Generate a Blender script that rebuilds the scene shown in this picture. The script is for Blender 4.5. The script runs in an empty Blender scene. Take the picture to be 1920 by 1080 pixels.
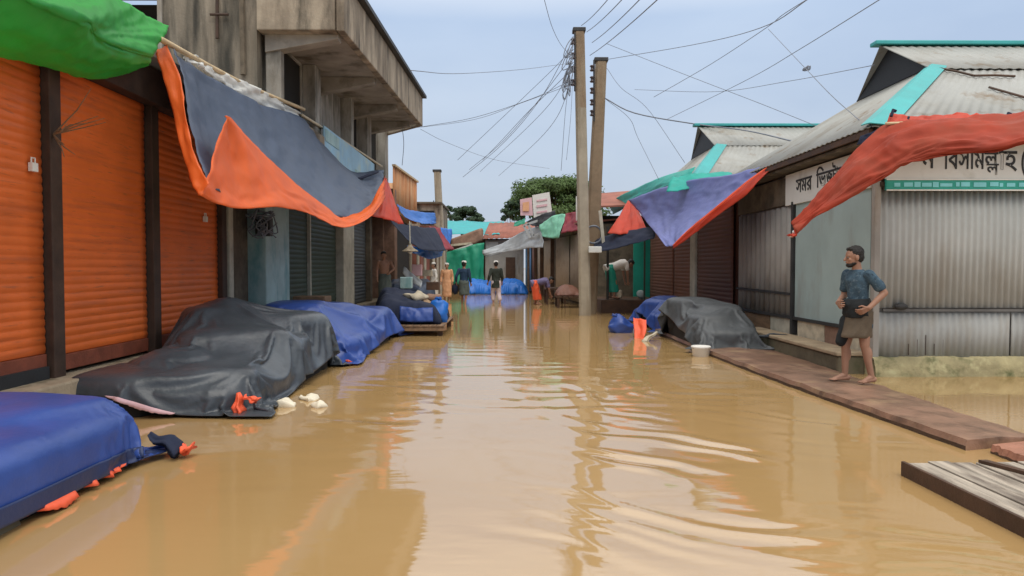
import bpy, bmesh, math, random
import numpy as np
from mathutils import Vector, Matrix, noise, Quaternion
R = math.radians
V = Vector
random.seed(7)
SC = bpy.context.scene
COL = SC.collection

# ------------------------------------------------------------------ camera
F = 1300.0
cam = bpy.data.cameras.new('camera'); cam.sensor_width = 36; cam.lens = F / 1920 * 36
cam.clip_start = 0.05; cam.clip_end = 2000
camo = bpy.data.objects.new('camera', cam); COL.objects.link(camo)
camo.location = (0, 0, 1.45)
camo.rotation_euler = (R(90) - math.atan(40 / F), 0, -math.atan(10 / F))
SC.camera = camo
bpy.context.view_layer.update()
CM = camo.rotation_euler.to_matrix()

def at(px, py, Y):
    """the place at depth Y metres down the street that the photograph shows at pixel (px, py)"""
    d = CM @ V(((px - 960) / F, -(py - 540) / F, -1))
    return V((0, 0, 1.45)) + d * (Y / d.y)

# ------------------------------------------------------------------ materials
def M(name, col, rough=.75, var=.25, scale=3., bump=.15, bscale=40., metal=0., spec=.4, dirt=None, transl=0., stretch=(1, 1, 1), dstretch=(1, 1, 1), trc=None):
    m = bpy.data.materials.new(name); m.use_nodes = True
    nt = m.node_tree; N = nt.nodes; L = nt.links
    b = N['Principled BSDF']; b.inputs['Roughness'].default_value = rough; b.inputs['Metallic'].default_value = metal
    b.inputs['Specular IOR Level'].default_value = spec
    tc = N.new('ShaderNodeTexCoord')
    def nz(sc, det, st):
        mp = N.new('ShaderNodeMapping'); mp.inputs['Scale'].default_value = st
        L.new(tc.outputs['Object'], mp.inputs[0])
        n = N.new('ShaderNodeTexNoise'); n.inputs['Scale'].default_value = sc; n.inputs['Detail'].default_value = det
        n.inputs['Roughness'].default_value = .6
        L.new(mp.outputs[0], n.inputs['Vector']); return n
    n1 = nz(scale, 6, stretch)
    r = N.new('ShaderNodeValToRGB')
    r.color_ramp.elements[0].position = .3; r.color_ramp.elements[1].position = .7
    r.color_ramp.elements[0].color = (*[max(0, c * (1 - var)) for c in col], 1)
    r.color_ramp.elements[1].color = (*[min(1, c * (1 + var)) for c in col], 1)
    L.new(n1.outputs['Fac'], r.inputs[0]); out = r.outputs[0]
    for (dc, amt, sc) in (dirt or []):
        n2 = nz(sc, 8, dstretch)
        rr = N.new('ShaderNodeValToRGB'); rr.color_ramp.elements[0].position = .62 - amt * .3; rr.color_ramp.elements[1].position = .75 - amt * .15
        L.new(n2.outputs['Fac'], rr.inputs[0])
        mx = N.new('ShaderNodeMix'); mx.data_type = 'RGBA'
        L.new(rr.outputs[0], mx.inputs['Factor']); L.new(out, mx.inputs['A']); mx.inputs['B'].default_value = (*dc, 1)
        out = mx.outputs['Result']
    L.new(out, b.inputs['Base Color'])
    if bump:
        n3 = nz(bscale, 5, stretch)
        bp = N.new('ShaderNodeBump'); bp.inputs['Strength'].default_value = bump; bp.inputs['Distance'].default_value = .02
        L.new(n3.outputs['Fac'], bp.inputs['Height']); L.new(bp.outputs[0], b.inputs['Normal'])
    rn = N.new('ShaderNodeMapRange'); rn.inputs[3].default_value = max(0, rough - .12); rn.inputs[4].default_value = min(1, rough + .12)
    L.new(n1.outputs['Fac'], rn.inputs[0]); L.new(rn.outputs[0], b.inputs['Roughness'])
    if transl:
        t = N.new('ShaderNodeBsdfTranslucent'); mx = N.new('ShaderNodeMixShader'); mx.inputs[0].default_value = transl
        if trc: t.inputs[0].default_value = (*trc, 1)
        else: L.new(out, t.inputs[0])
        L.new(b.outputs[0], mx.inputs[1]); L.new(t.outputs[0], mx.inputs[2])
        L.new(mx.outputs[0], N['Material Output'].inputs[0])
    return m

def tarpmat(name, col, rough=.5, transl=.2, var=.12, bump=.35, dirt=None):
    m = M(name, col, rough, var, 2.2, bump, 9, spec=.45, transl=transl, dirt=dirt)
    nt = m.node_tree; bp = next(n for n in nt.nodes if n.type == 'BUMP'); nn = nt.nodes.new('ShaderNodeTexNoise')
    nn.noise_type = 'RIDGED_MULTIFRACTAL'; nn.inputs['Scale'].default_value = 1.7; nn.inputs['Detail'].default_value = 4   # crumpled plastic creases
    tc = next(n for n in nt.nodes if n.type == 'TEX_COORD'); nt.links.new(tc.outputs['Object'], nn.inputs['Vector'])
    b2 = nt.nodes.new('ShaderNodeBump'); b2.inputs['Strength'].default_value = .8; b2.inputs['Distance'].default_value = .05
    nt.links.new(nn.outputs['Fac'], b2.inputs['Height']); nt.links.new(b2.outputs[0], bp.inputs['Normal'])
    return m

MUD = (.30, .2, .09)
m_orange_sh = M('shutter orange', (.70, .145, .026), .5, .12, 2, .06, 60, dirt=[((.5, .11, .028), .35, 2), ((.36, .1, .035), .12, 9)], dstretch=(1, .35, 4))
m_brownpost = M('post dark brown', (.055, .032, .022), .7, .4, 4)
m_redbar = M('shutter bottom bar rust', (.2, .055, .03), .7, .3, 5, .2)
m_conc = M('plinth concrete', (.33, .27, .19), .9, .3, 3, .4, 30, dirt=[((.13, .1, .06), .4, 4)])
m_wall = M('stained plaster', (.40, .345, .27), .92, .25, 2, .4, 25, dirt=[((.22, .18, .135), .8, 1.5), ((.085, .078, .06), .66, .8), ((.045, .042, .034), .5, 2.0)], dstretch=(1.6, 1.6, .22))
m_wall2 = M('pale plaster', (.37, .355, .32), .9, .2, 2, .3, 25, dirt=[((.22, .19, .15), .5, 1.5), ((.08, .075, .06), .5, 2)], dstretch=(1, 1, .3))
m_soffit = M('soffit concrete', (.30, .275, .24), .9, .25, 2, .3, 20, dirt=[((.1, .085, .06), .35, 1.5)])
m_fascia = M('fascia concrete', (.36, .30, .225), .9, .25, 2, .4, 25, dirt=[((.16, .125, .09), .65, 1.6), ((.07, .06, .045), .42, 2.6)], dstretch=(1, 1, .25))
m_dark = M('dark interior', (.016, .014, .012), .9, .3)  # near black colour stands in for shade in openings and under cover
m_black = M('black sheet', (.02, .022, .025), .6, .3)
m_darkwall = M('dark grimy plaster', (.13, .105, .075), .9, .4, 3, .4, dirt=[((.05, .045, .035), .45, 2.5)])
m_teal_pil = M('pale teal painted pillar', (.36, .5, .5), .7, .15, 3, .1, dirt=[((.13, .3, .32), .4, 2.5)], dstretch=(1, 1, .4))
m_green_sh = M('dark green shutter', (.034, .056, .042), .6, .25, 3, .1)
m_grey_sh = M('blue grey shutter', (.08, .09, .095), .6, .2, 3, .1)
m_palepost = M('pale post', (.42, .4, .33), .8, .25, 4, .2)
m_brick = M('brown pier', (.25, .15, .105), .85, .3, 4, .3)
m_tin = M('corrugated tin', (.42, .43, .41), .7, .1, 1.5, .06, 30, metal=0, spec=.25, dirt=[((.36, .34, .30), .25, 2.2)], dstretch=(1, 1, .25))
m_tin_low = M('corrugated tin toned down', (.35, .355, .34), .75, .12, 1.5, .06, 30, spec=.2, dirt=[((.3, .27, .22), .3, 2.2)], dstretch=(1, 1, .25))  # tin colour darkened to offset the stronger light on the lower panels
m_tin_teal = M('pale teal metal door', (.33, .42, .41), .55, .1, 1.5, .05, 20, dirt=[((.27, .3, .28), .3, 2)], dstretch=(1, 1, .3))
m_tin_dull = M('dull grey tin', (.33, .31, .28), .6, .15, 2, .1, dirt=[((.2, .16, .12), .3, 2)], dstretch=(1, 1, .3))
m_roof = M('roof tin beige grey', (.33, .335, .315), .6, .14, .8, .06, 10, dirt=[((.26, .245, .21), .45, .9), ((.2, .15, .1), .18, 2.5)], spec=.3)
m_teal_trim = M('teal flashing', (.05, .36, .36), .5, .15, 2, .05)
m_teal_tarp = tarpmat('teal tarp', (.015, .40, .33), .5, .2)
m_moss = M('mossy plinth', (.36, .31, .17), .95, .3, 3, .7, 14, dirt=[((.1, .11, .045), .45, 4), ((.48, .44, .25), .25, 6)])
m_mossd = M('mossy step', (.15, .125, .08), .95, .4, 3, .5, 18, dirt=[((.045, .06, .025), .45, 3)])
m_steptop = M('pale step top', (.34, .26, .17), .9, .25, 4, .3, 20)  # top coloured paler than the sides of the step
m_slab = M('wet red brown slab', (.235, .135, .09), .38, .3, 2.5, .5, 18, spec=.5, dirt=[((.12, .07, .045), .4, 3), ((.36, .24, .14), .3, 2)])
m_slabred = M('brick red slab', (.33, .15, .095), .6, .25, 3, .5, 18, dirt=[((.2, .1, .06), .3, 3)])
m_slabedge = M('shaded slab edge', (.07, .04, .025), .7, .4, 6, .4)  # outer face coloured darker to stand in for shadow along the edge
m_plank = M('weathered grey plank', (.36, .31, .25), .7, .45, 2, .4, 20, stretch=(9, .6, 9), dirt=[((.09, .065, .05), .5, 3)], dstretch=(3, .5, 3))
m_wood = M('brown wood', (.21, .13, .075), .75, .4, 2, .3, 20, stretch=(6, 1, 6))
m_wooddark = M('dark wet wood', (.07, .036, .02), .6, .4, 4, .3)
m_bamboo = M('pale bamboo', (.55, .42, .25), .6, .25, 3, .1)
m_rope = M('pale rope', (.6, .52, .38), .9, .2, 20, .3, 90)
m_wire = M('cable grey', (.19, .21, .25), .6, .2)
m_pole = M('pole concrete', (.36, .31, .235), .85, .15, 3, .25, 30, dirt=[((.2, .155, .1), .4, 2)], dstretch=(1, 1, .15))
m_poletop = M('pole concrete stained', (.25, .18, .115), .85, .2, 3, .25, 30, dirt=[((.33, .28, .2), .3, 2)], dstretch=(1, 1, .15))
m_post_grey = M('grey iron bar', (.12, .115, .11), .7, .3)
m_iron = M('dark iron', (.05, .05, .05), .6, .3, metal=.4)
m_porc = M('insulator brown', (.07, .05, .05), .3, .2)
t_blue = tarpmat('blue tarp', (.03, .072, .285), .4, .03, .15)
t_navyblue = tarpmat('dark blue hem', (.016, .03, .095), .45, .0, .15)
t_bluebright = tarpmat('bright blue tarp', (.02, .17, .62), .42, .15)
t_navy = tarpmat('navy tarp', (.010, .016, .04), .85, .0)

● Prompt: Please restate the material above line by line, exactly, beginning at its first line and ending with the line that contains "return V((0, 0, 1.45)) + d * (Y / d.y)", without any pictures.

● Full solution:
Generate a Blender script that rebuilds the scene shown in this picture. The script is for Blender 4.5. The script runs in an empty Blender scene. Take the picture to be 1920 by 1080 pixels.
import bpy, bmesh, math, random
import numpy as np
from mathutils import Vector, Matrix, noise, Quaternion
R = math.radians
V = Vector
random.seed(7)
SC = bpy.context.scene
COL = SC.collection

# ------------------------------------------------------------------ camera
F = 1300.0
cam = bpy.data.cameras.new('camera'); cam.sensor_width = 36; cam.lens = F / 1920 * 36
cam.clip_start = 0.05; cam.clip_end = 2000
camo = bpy.data.objects.new('camera', cam); COL.objects.link(camo)
camo.location = (0, 0, 1.45)
camo.rotation_euler = (R(90) - math.atan(40 / F), 0, -math.atan(10 / F))
SC.camera = camo
bpy.context.view_layer.update()
CM = camo.rotation_euler.to_matrix()

def at(px, py, Y):
    """the place at depth Y metres down the street that the photograph shows at pixel (px, py)"""
    d = CM @ V(((px - 960) / F, -(py - 540) / F, -1))
    return V((0, 0, 1.45)) + d * (Y / d.y)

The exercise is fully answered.